In the instant case, the plaintiffs have complied with the literal wording of the statute. Therefore, the question remains whether severance damages received in a condemnation award are to be accorded different treatment than direct condemnation payments.

The defendant cites Vaira v. Commissioner of Internal Revenue, 52 T.C. 986 (1969); Johnston v. Commissioner of Internal Revenue, 42 T.C. 880 (1964); Rev.Rul. 64-183, 1964-1 Cum.Bull. 297; Rev.Rul. 68-37, 1968-1 Cum.Bull. 359; Rev.Rul. 53-271, 1953-2 Cum.Bull. 36, as authority for its position that severance damages do not fall within the ambit of section 1033, except under limited circumstances not applicable in this case. The limited circumstances in which section 1033 applies, according to defendant, are when the severance damages are used to restore the property retained as outlined in Rev.Rul. 271. This authority has been weakened by Rev.Rul. 69-45 which declared that GCM 20322 was not determinative as to future transactions. Revenue Ruling 68-37 amplified GCM 23698, which explained GCM 20322, so that the defendant itself cannot regard this as binding authority because of Revenue Ruling 69-45. Revenue Ruling 271 also emanates from the same General Counsel's memorandum GCM 23698.

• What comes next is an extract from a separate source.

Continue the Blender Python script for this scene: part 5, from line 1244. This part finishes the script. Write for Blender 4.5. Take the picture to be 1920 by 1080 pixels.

It is the opinion of this Court that the purpose of section 1033 is to afford relief to taxpayers when they have involuntarily realized a gain by reason of condemnation. Loco Realty Co. v. Commissioner of Internal Revenue, 306 F.2d 207 (8th Cir. 1962); United Development Co. v. United States, 212 F. Supp. 664 (E.D.Mo.1962). Severance damages are an integral part of a condemnation award. United States v. Miller, 317 U.S. 369, 375, 63 S. Ct. 276, 87 L. Ed. 336 (1942); United States v. Dickinson, 331 U.S. 745, 751, 67 S. Ct. 1382, 91 L. Ed. 1789 (1947); State ex rel. State Highway Commission v. Long, 422 S.W.2d 276 (Mo.1967). There is no language in section 1033 distinguishing or dividing the proceeds of condemnation awards *1058 into various components. The statute simply provides that if property, as a result of condemnation, is converted into money, then the taxpayer is entitled to an election to defer any gain. Cf. Rev. Rul. 69-240. This Court finds no authority for the Commissioner to fragmentize a condemnation award into various components so that part of the award falls within the ambit of section 1033 and part of the award does not. Therefore, it is the opinion of this Court that the taxpayers in this case come within the provisions of section 1033, and are entitled to non-recognition of gain as provided for by that section.

The United States Attorney is directed to prepare a judgment within twenty (20) days in accordance with this memorandum.